Tuesday, April 26, 2016

Research Blog #9: Argument and Counter-Argument

My main argument, which is backed by most of my sources, is that the privatization of higher education, through the increase in the need for student loans, is creating a system that reproduces class inequality by negatively affecting lower class students mentally, physically, and financially. Most of my conclusion is based on the fact that students or students' families that have less money need more student loans in order to attend college. This increase in the need for student loans creates stress, which is then placed on the individual, rather than the system that reproduces this stress. This idea of stress privatization comes largely from Dana Becker's book, "One Nation Under Stress: The Trouble with Stress as an Idea." This is a common underlying idea that persists throughout the paper. Most of my sources show that there are relationships between stress (specifically financial stress) and negative physical, mental, and financial affects on students and post students, that largely only affect students with student loans. 

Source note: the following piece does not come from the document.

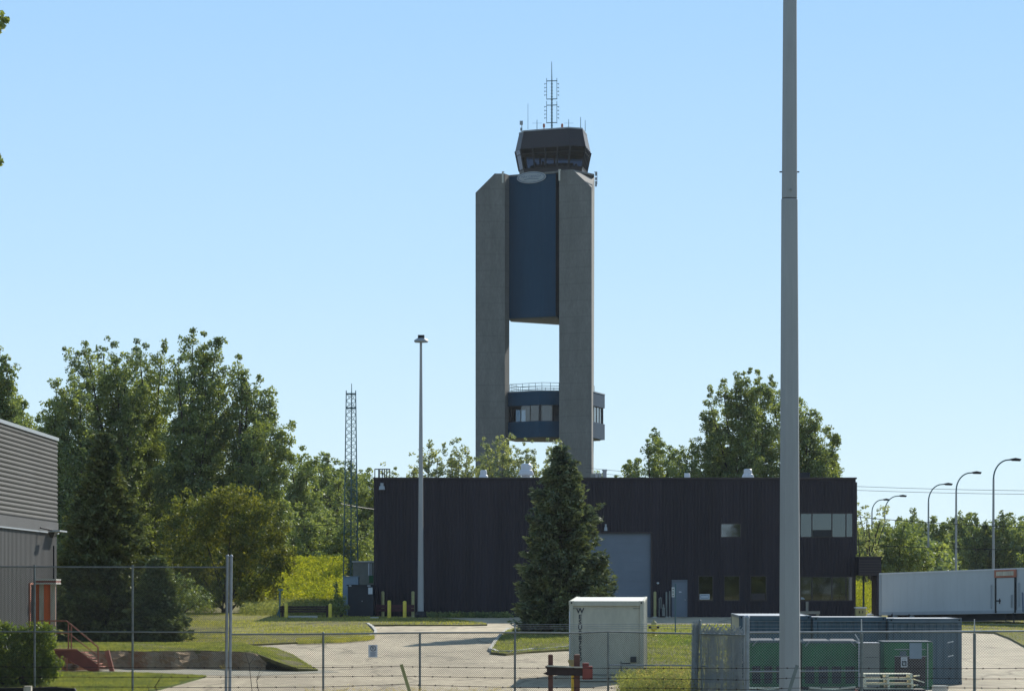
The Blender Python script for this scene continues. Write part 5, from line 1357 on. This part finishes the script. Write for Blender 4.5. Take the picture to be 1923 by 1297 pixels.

My chief counter-argument comes from Cook, Barkham, Audin, Bradley, and Davey's study, Student Debt and Its Relation to Student Mental Health. This study, while providing evidence to support financially stressed students having lower grades, also showed that there is no relationship between anticipated debt and mental health. This is basically saying that the debt students will have over the course of their college experience does not affect their mental health. This part of the study goes against what I am trying to prove, but is ultimately defeated by the fact that higher class students, whom often have no student debt, have no student debt to worry about. There is only student debt stress when student debt is present.